Sunday, August 01, 2010

Trust your hunting instincts


Gut feelings and instincts play an important role when hunting, and it took me several years to accept that my instincts and deep-down gut feelings are almost always right.

When my instincts tell me to try a different spot rather than my intended hunting stand, I now pay attention. If my gut feelings tells me that this particular stand is all wrong for this particular bow hunt, I pack up my gear and go elsewhere.

Choose hunting locations wisely.

It wasn't always that way. Many years ago I'd seen a guy sitting in the shadow of a huge root wad from a wind-topped oak. This was before tree stand hunting was legal in this state, and he always killed a nice buck on opening day of the bow season.

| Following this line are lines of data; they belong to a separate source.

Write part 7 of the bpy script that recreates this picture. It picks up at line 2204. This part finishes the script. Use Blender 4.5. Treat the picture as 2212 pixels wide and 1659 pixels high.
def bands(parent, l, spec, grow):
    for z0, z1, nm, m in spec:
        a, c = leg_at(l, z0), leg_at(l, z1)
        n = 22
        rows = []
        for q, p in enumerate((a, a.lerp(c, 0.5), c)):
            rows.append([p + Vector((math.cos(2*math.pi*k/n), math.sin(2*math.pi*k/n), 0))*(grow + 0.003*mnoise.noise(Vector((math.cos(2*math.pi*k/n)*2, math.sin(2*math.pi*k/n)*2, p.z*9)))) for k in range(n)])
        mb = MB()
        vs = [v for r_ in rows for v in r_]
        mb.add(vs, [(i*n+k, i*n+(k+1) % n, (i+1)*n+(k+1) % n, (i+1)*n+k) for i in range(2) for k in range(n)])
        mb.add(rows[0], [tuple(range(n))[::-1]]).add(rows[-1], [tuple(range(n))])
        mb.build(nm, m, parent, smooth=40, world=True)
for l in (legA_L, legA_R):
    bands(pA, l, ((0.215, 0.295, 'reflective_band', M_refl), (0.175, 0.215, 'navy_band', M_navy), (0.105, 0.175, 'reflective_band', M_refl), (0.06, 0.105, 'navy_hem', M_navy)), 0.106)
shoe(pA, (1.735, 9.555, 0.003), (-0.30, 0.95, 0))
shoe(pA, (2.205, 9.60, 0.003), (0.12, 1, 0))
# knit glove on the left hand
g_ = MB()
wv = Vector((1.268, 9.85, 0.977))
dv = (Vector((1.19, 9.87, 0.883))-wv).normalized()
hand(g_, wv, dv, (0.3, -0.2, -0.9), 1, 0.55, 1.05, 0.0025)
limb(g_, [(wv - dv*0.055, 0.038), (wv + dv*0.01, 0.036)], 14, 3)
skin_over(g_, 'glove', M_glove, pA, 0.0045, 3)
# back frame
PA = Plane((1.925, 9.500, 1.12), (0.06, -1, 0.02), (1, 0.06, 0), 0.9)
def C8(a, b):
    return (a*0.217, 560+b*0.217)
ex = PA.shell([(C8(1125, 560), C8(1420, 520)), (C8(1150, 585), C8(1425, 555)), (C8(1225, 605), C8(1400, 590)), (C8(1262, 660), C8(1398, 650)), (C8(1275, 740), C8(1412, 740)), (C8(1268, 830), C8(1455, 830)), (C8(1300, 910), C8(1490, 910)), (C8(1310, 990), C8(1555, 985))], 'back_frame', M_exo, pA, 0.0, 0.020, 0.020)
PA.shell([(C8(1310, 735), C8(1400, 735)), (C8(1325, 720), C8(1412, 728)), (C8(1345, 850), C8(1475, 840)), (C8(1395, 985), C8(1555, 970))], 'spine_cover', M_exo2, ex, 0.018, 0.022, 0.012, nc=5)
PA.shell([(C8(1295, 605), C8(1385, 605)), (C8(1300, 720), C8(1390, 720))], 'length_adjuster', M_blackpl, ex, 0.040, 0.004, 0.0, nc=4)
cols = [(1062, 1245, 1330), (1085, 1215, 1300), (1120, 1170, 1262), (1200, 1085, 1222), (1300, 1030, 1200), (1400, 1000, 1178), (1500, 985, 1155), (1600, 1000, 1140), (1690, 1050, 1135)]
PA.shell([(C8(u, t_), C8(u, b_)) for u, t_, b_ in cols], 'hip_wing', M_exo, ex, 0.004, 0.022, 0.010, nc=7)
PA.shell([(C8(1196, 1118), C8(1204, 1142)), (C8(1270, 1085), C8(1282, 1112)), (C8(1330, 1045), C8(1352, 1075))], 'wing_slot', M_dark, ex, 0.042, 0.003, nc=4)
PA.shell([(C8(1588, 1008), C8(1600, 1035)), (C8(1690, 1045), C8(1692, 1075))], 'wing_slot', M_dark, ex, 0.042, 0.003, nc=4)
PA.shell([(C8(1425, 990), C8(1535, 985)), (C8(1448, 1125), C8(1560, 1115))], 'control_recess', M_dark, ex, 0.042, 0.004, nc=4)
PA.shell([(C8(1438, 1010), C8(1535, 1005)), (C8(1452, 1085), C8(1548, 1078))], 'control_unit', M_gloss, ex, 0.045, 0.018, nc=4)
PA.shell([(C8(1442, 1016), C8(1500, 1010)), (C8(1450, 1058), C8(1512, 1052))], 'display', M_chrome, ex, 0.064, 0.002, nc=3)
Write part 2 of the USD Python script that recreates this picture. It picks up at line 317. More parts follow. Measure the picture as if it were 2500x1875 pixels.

The next day I went back into the woods, and his little hotspot was empty. Fresh snow had fallen, and there were no deer tracks coming down the trail 20 yards away. Still I thought about sitting in that root wad, out of the wind, but a nagging thought kept saying: "Don't do it!"

I moved off down the trail, and 200 yards later came to a point where two other side trails merged with the one I was on. I checked around, found a decent downwind spot 20 yards away. It was a natural blind, and required no work to fix it up. A fallen tree provided a place to sit, a nearby big tree provided a firm back rest, and scraggly brush was behind me. A bit of brush with numerous open holes lay in front of me. It was a stand made to order for a bow hunter.

My butt hit the log, my back was against the upright tree, and I kicked snow and leaves out from underfoot so I could move slightly if there was a need. I was buck hunting, and it didn't take long until three does and fawns came down one of the side trails, and minutes later deer came down the other off-shoot trail, but nothing came down the main trail from where the other gent shot his buck the day before.

I sat still, and 15 minutes later a fat 6-point came walking down one of the side trails, and walked past at 18 yards without realizing he had some nearby company. One shot from my bow put that buck on the ground.

It was a hunch or a gut feeling, whatever you want to call it, but perhaps my instincts kicked in. All I can say is I had a feeling that if I sat where the other hunter had shot a buck that I wouldn't see a deer. There wasn't a single deer track moving on that trail. Yesterday's bow hunter put all the deer in the area on the other two trails, and my hunch had paid off.

Trust your instincts when choosing a stand location.

Another time, only two years ago, the wind was right for two of my tree stands. My wife was already in her ground blind, a friend was in his tree stand, and the wind was perfect for either one of the other two. I put a great deal of thought into choosing one over the other, and a coin toss would do but I wanted to take the element of chance out of my decision.

Finally I decided to hunt the one bow stand that had not been hunted yet that year. The other stand had been used twice, once by me and once by another friend. Both were good spots, the wind is perfect for ether one, so my instincts told me to hunt the previously unhunted spot.

It turned out to be a wise choice. I'd been in the stand only 30 minutes, and even though deep in the edge of a tag alder run, it wasn't dark but everything was shadowed. A soft rustle in the leaves alerted me to an approaching deer, and I sat and waited to see what would develop.

Two minutes later a fine 8-point eased out of the tags, and kept moving my way. The deer at this stand came from the upwind side of my stand, moved across in front of me on a trail 17 yards away, and I was ready.

Make a savvy choice, and it can put a buck in front of you this bow season.

The buck got to the right spot, and I was at full draw. I bleated softly once, and the buck stopped to look around, and the Maxima carbon  arrow slid between his ribs. He ran 80 yards through the woods toward the field, and this would be a short drag.

Both bucks could have gone elsewhere but instead they went into my freezer. My gut feelings told me which decision to make, and those two times and countless others, my hunches have proved correct.

If you find yourself facing a choice, run them back and forth, and your instinct will invariably be correct. And one more thing: don't second-guess your hunches. It usually leads to making a bad mistake.

Today's deer hunter must learn to think things out. The days of saying "Oh, that tree looks great for a tree stand" is long gone. Know why and where deer travel, and that will supply you with enough information to make the right decision some of the time.

Keep in mind that no game plan works every time. But that's why they call it deer hunting.